Simulation of the ice regime in a Norwegian regulated river

•A one-dimensional river Ice model was applied in a regulated, shallow and fast-flowing river.•The simulation results of hydrodynamic, water temperature and ice conditions correspond well with observations.•Model can simulate the general impact of hydropower on ice conditions.

River ice models are commonly used to study ice conditions in wide and low-gradient rivers in cold regions. However, examples of applications of these tools in shallow and fast-flowing rivers are rarely reported. In this study, the one-dimensional model MIKE-Ice was applied to study the ice regime of the regulated river Orkla in Norway. The river Orkla is characterized as a steep and shallow river with sequences of pools and riffles throughout its length. The model was calibrated and validated for the winters, 2010-2011 and 2011-2012 respectively. The study shows that the model is applicable in a steep river with transects of both subcritical and supercritical flow conditions, which is a different environment than most previously reported applications of river ice models. The simulated hydrodynamics and water temperature show good agreement with observations. The model was further tested on its ability to simulate the presence/absence of frazil ice and the development of an ice cover at observation points in the river using continuous monitoring with cameras. The ability to correctly simulate the ice cover extent of the entire model domain was also tested based on a number of field campaigns. The ice simulation results correspond well with observations both spatially and temporally.

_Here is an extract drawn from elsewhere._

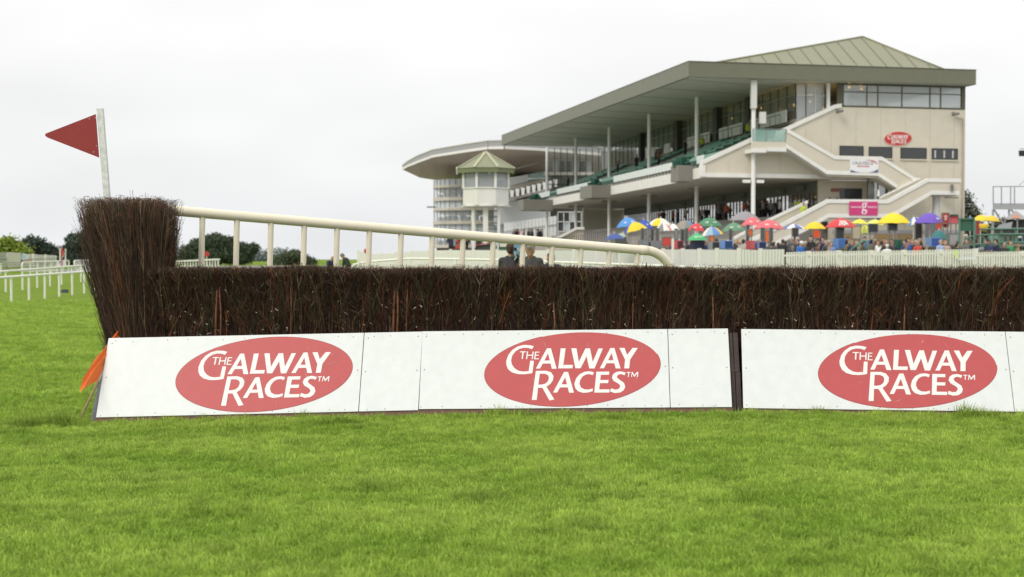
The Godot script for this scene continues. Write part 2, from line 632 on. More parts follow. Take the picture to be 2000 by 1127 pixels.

Further, two discharge scenarios were simulated: a) No hydropower regulation, and b) reduced hydropower operation: to assess the impact of the regulation and to explore the sensitivity of the model. The simulation results demonstrate how hydropower regulation has altered the thermal and ice regimes. The study concludes that Mike-Ice is a useful tool for predicting the river regime in the river Orkla, where dynamic ice formation is a dominant process.